** AIM OF THE EXERCISE **
From the first line of the data down to and including the line with "make_cue('cue_stick', 'orange and", copy everything exactly, leaving out pictures.

(Recorded data)
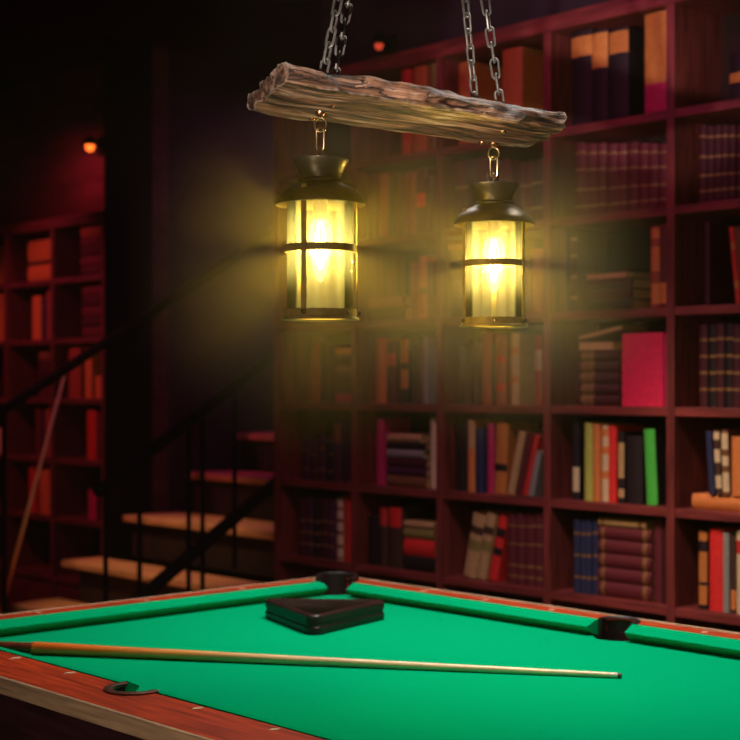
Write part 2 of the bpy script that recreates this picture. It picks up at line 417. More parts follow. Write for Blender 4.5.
# ------------------------------------------------------------------ cue sticks
def make_cue(name, label, p_butt, p_tip, group, r0=.0165, r1=.0066):
    d = (p_tip - p_butt); ln = d.length
    o = empty(name, p_butt); o.rotation_mode = 'QUATERNION'; o.rotation_quaternion = d.to_track_quat('X', 'Z')
    tag(o, label, 'cue', group)
    def seg(prof, nm, m):
        mb = MB().lathe(prof, 20); mb.xf(Matrix.Rotation(PI/2, 4, 'Y'))
        return mb.build(nm, m, o, True)
    rad = lambda s: r0 + (r1-r0) * (s/ln) ** 1.0
    seg([(.001, 0), (r0*.62, 0), (r0*.78, .006), (r0*.84, .115)], 'butt_cap', M_BUTT)
    seg([(r0*.82, .115), (r0*.97, .117), (r0, .124)] + [(rad(s), s) for s in (.3, .5, .8, 1.1, ln-.032)], 'shaft', M_CUE)
    seg([(rad(ln), ln-.032), (r1, ln-.010)], 'ferrule', M_FERR)
    seg([(r1, ln-.010), (r1*.98, ln-.004), (r1*.6, ln), (.0005, ln)], 'tip', M_TIP)
    return o
bt = at(-8, 646, F*(CH-ZB-.0175)/(646-HZ)); tp = at(622, 675.6, F*(CH-ZB-.007)/(675.6-HZ))
tp.z = ZB + .0066 + .0004
bt.z = ZB + .0175
make_cue('cue_stick', 'orange and cream wooden cue lying across the green felt', bt, tp, 'billiard cues')

# ------------------------------------------------------------------ books
ORD = ['', 'first', 'second', 'third', 'fourth', 'fifth', 'sixth', 'seventh', 'eighth', 'ninth', 'tenth', 'eleventh', 'twelfth', 'thirteenth', 'fourteenth']
C = dict(darkmaroon=((.065,.009,.018)), maroon=((.13,.016,.026)), red=((.62,.035,.03)), brightred=((.80,.03,.03)), brown=((.20,.075,.035)), tan=((.55,.33,.15)),
         cream=((.70,.52,.32)), orange=((.70,.22,.06)), black=((.018,.010,.014)), navy=((.024,.028,.085)), purple=((.065,.012,.045)), magenta=((.55,.02,.12)),
         green=((.08,.55,.07)), lime=((.50,.50,.10)), olive=((.27,.22,.06)), grey=((.30,.28,.26)), rose=((.80,.02,.09)), redbrown=((.36,.07,.04)), darkbrown=((.07,.03,.02)), amber=((.58,.20,.045)))
WORD = dict(darkmaroon='dark maroon', brightred='bright red', redbrown='red-brown', darkbrown='dark brown', lime='yellow-green', rose='pink-red', navy='dark blue', amber='orange')
def cmat(c): return mat('cloth_' + c, C[c], .62, vary=.10, scale=(40, 40, 40), bump=.05, spec=.3)
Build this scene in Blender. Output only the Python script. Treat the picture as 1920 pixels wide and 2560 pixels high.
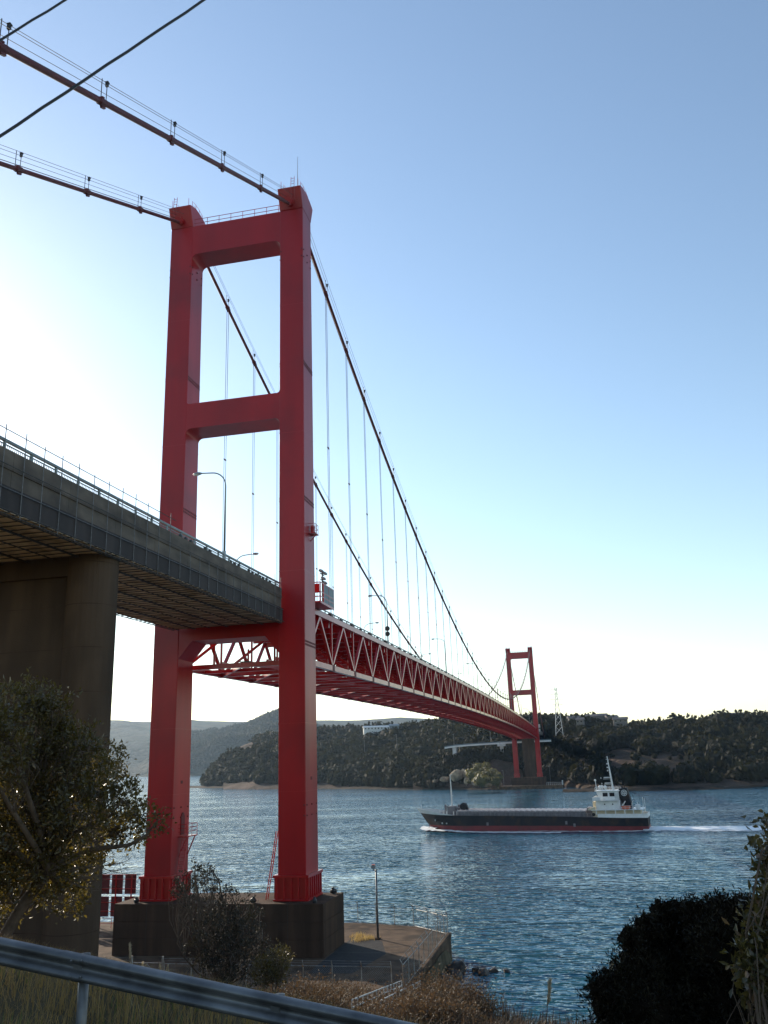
import bpy, math, random
import numpy as np
from mathutils import Vector, Matrix

random.seed(7)
RNG = np.random.default_rng(11)
scene = bpy.context.scene
for o in list(bpy.data.objects):
    bpy.data.objects.remove(o)
COL = scene.collection
R = math.radians

# ---------------------------------------------------------------- camera
CAM = np.array([-84.848, -34.816, 18.71])
YAW, PITCH, ROLL, FPX = 0.2124, 0.2822, -0.0348, 2146.6
_c, _s = math.cos, math.sin
FW = np.array([_c(YAW)*_c(PITCH), _s(YAW)*_c(PITCH), _s(PITCH)])
RT0 = np.array([_s(YAW), -_c(YAW), 0.0]); UP0 = np.cross(RT0, FW)
RT = RT0*_c(ROLL) + UP0*_s(ROLL); UP = -RT0*_s(ROLL) + UP0*_c(ROLL)
cd = bpy.data.cameras.new('camera'); cam = bpy.data.objects.new('camera', cd); COL.objects.link(cam)
cam.matrix_world = Matrix(((RT[0], UP[0], -FW[0], CAM[0]), (RT[1], UP[1], -FW[1], CAM[1]),
                           (RT[2], UP[2], -FW[2], CAM[2]), (0, 0, 0, 1)))
cd.sensor_fit = 'HORIZONTAL'; cd.sensor_width = 36.0; cd.lens = FPX/1920*36
cd.clip_start = 0.1; cd.clip_end = 60000
scene.camera = cam

def at(u, v, r):
    """point at horizontal range r along the survey sight line (u, v) from the camera station"""
    d = FW + RT*(u-960)/FPX - UP*(v-1280)/FPX
    return CAM + d*(r/math.hypot(d[0], d[1]))
def horizon_v(u):
    # v where the sight line is level
    a = FW[2] + RT[2]*(u-960)/FPX
    return 1280 + a/UP[2]*FPX

# ---------------------------------------------------------------- sky, sun, exposure
SUN_AZ, SUN_EL = R(50), R(20)         # azimuth from +X (the bridge axis) towards +Y
sun_dir = Vector((math.cos(SUN_AZ)*math.cos(SUN_EL), math.sin(SUN_AZ)*math.cos(SUN_EL), math.sin(SUN_EL)))
w = bpy.data.worlds.new('World'); scene.world = w; w.use_nodes = True
nt = w.node_tree; nt.nodes.clear()
sky = nt.nodes.new('ShaderNodeTexSky'); sky.sky_type = 'NISHITA'; sky.sun_disc = False
sky.sun_elevation = SUN_EL; sky.sun_rotation = math.pi/2 - SUN_AZ
sky.altitude = 0; sky.air_density = 1.15; sky.dust_density = 0.3; sky.ozone_density = 1.4
bg = nt.nodes.new('ShaderNodeBackground'); bg.inputs['Strength'].default_value = 0.115
wo = nt.nodes.new('ShaderNodeOutputWorld')
nt.links.new(sky.outputs[0], bg.inputs[0]); nt.links.new(bg.outputs[0], wo.inputs[0])
sl = bpy.data.lights.new('sun', 'SUN'); sl.energy = 3.6; sl.angle = R(0.53); sl.color = (1.0, 0.87, 0.70)
so = bpy.data.objects.new('sun', sl); COL.objects.link(so)
so.rotation_euler = (-sun_dir).to_track_quat('-Z', 'Y').to_euler()
so.location = (0, 200, 200)
vs = scene.view_settings
vs.view_transform = 'Standard'; vs.look = 'None'; vs.gamma = 1; vs.exposure = 0.93; vs.use_curve_mapping = False
scene.render.resolution_x = 768; scene.render.resolution_y = 1024
try:
    scene.cycles.max_bounces = 6; scene.cycles.volume_bounces = 1; scene.cycles.transparent_max_bounces = 8
except Exception:
    pass

# ---------------------------------------------------------------- materials
def new_mat(name):
    m = bpy.data.materials.new(name); m.use_nodes = True
    n = m.node_tree; b = n.nodes['Principled BSDF']
    return m, n, b
def pmat(name, c1, c2=None, scale=1.0, rough=0.6, bump=0.0, bscale=None, metal=0.0, stretch=(1, 1, 1), detail=5, rr=0.0,
         contrast=(0.35, 0.65), coat=0.0, c3=None, s3=None, bdist=0.05, spec=None):
    m, n, b = new_mat(name); L = n.links.new
    c2 = c2 or c1
    tc = n.nodes.new('ShaderNodeTexCoord'); mp = n.nodes.new('ShaderNodeMapping'); mp.inputs['Scale'].default_value = stretch
    L(tc.outputs['Object'], mp.inputs['Vector'])
    no = n.nodes.new('ShaderNodeTexNoise'); no.inputs['Scale'].default_value = scale; no.inputs['Detail'].default_value = detail
    L(mp.outputs[0], no.inputs['Vector'])
    mr = n.nodes.new('ShaderNodeMapRange'); mr.inputs['From Min'].default_value = contrast[0]; mr.inputs['From Max'].default_value = contrast[1]
    L(no.outputs[0], mr.inputs['Value'])
    mx = n.nodes.new('ShaderNodeMix'); mx.data_type = 'RGBA'
    mx.inputs[6].default_value = (*c1, 1); mx.inputs[7].default_value = (*c2, 1)
    L(mr.outputs[0], mx.inputs['Factor']); colr = mx.outputs[2]
    if c3:
        n3 = n.nodes.new('ShaderNodeTexNoise'); n3.inputs['Scale'].default_value = s3 or scale*0.13; n3.inputs['Detail'].default_value = 4
        L(tc.outputs['Object'], n3.inputs['Vector'])
        m3 = n.nodes.new('ShaderNodeMapRange'); m3.inputs['From Min'].default_value = 0.5; m3.inputs['From Max'].default_value = 0.68
        L(n3.outputs[0], m3.inputs['Value'])
        x3 = n.nodes.new('ShaderNodeMix'); x3.data_type = 'RGBA'; x3.inputs[7].default_value = (*c3, 1)
        L(colr, x3.inputs[6]); L(m3.outputs[0], x3.inputs['Factor']); colr = x3.outputs[2]
    L(colr, b.inputs['Base Color'])
    b.inputs['Roughness'].default_value = rough; b.inputs['Metallic'].default_value = metal
    if spec is not None: b.inputs['Specular IOR Level'].default_value = spec
    if coat: b.inputs['Coat Weight'].default_value = coat; b.inputs['Coat Roughness'].default_value = 0.2
    if rr:
        r2 = n.nodes.new('ShaderNodeMapRange'); r2.inputs['To Min'].default_value = rough-rr; r2.inputs['To Max'].default_value = rough+rr
        L(no.outputs[0], r2.inputs['Value']); L(r2.outputs[0], b.inputs['Roughness'])
    if bump:
        nb = n.nodes.new('ShaderNodeTexNoise'); nb.inputs['Scale'].default_value = bscale or scale*4; nb.inputs['Detail'].default_value = 4
        L(tc.outputs['Object'], nb.inputs['Vector'])
        bp = n.nodes.new('ShaderNodeBump'); bp.inputs['Strength'].default_value = bump; bp.inputs['Distance'].default_value = bdist
        L(nb.outputs[0], bp.inputs['Height']); L(bp.outputs[0], b.inputs['Normal'])
    return m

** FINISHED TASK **
Write part 2 of the bpy script that recreates this picture. It picks up at line 417. More parts follow. Write for Blender 4.5.
# ------------------------------------------------------------------ cue sticks
def make_cue(name, label, p_butt, p_tip, group, r0=.0165, r1=.0066):
    d = (p_tip - p_butt); ln = d.length
    o = empty(name, p_butt); o.rotation_mode = 'QUATERNION'; o.rotation_quaternion = d.to_track_quat('X', 'Z')
    tag(o, label, 'cue', group)
    def seg(prof, nm, m):
        mb = MB().lathe(prof, 20); mb.xf(Matrix.Rotation(PI/2, 4, 'Y'))
        return mb.build(nm, m, o, True)
    rad = lambda s: r0 + (r1-r0) * (s/ln) ** 1.0
    seg([(.001, 0), (r0*.62, 0), (r0*.78, .006), (r0*.84, .115)], 'butt_cap', M_BUTT)
    seg([(r0*.82, .115), (r0*.97, .117), (r0, .124)] + [(rad(s), s) for s in (.3, .5, .8, 1.1, ln-.032)], 'shaft', M_CUE)
    seg([(rad(ln), ln-.032), (r1, ln-.010)], 'ferrule', M_FERR)
    seg([(r1, ln-.010), (r1*.98, ln-.004), (r1*.6, ln), (.0005, ln)], 'tip', M_TIP)
    return o
bt = at(-8, 646, F*(CH-ZB-.0175)/(646-HZ)); tp = at(622, 675.6, F*(CH-ZB-.007)/(675.6-HZ))
tp.z = ZB + .0066 + .0004
bt.z = ZB + .0175
make_cue('cue_stick', 'orange and cream wooden cue lying across the green felt', bt, tp, 'billiard cues')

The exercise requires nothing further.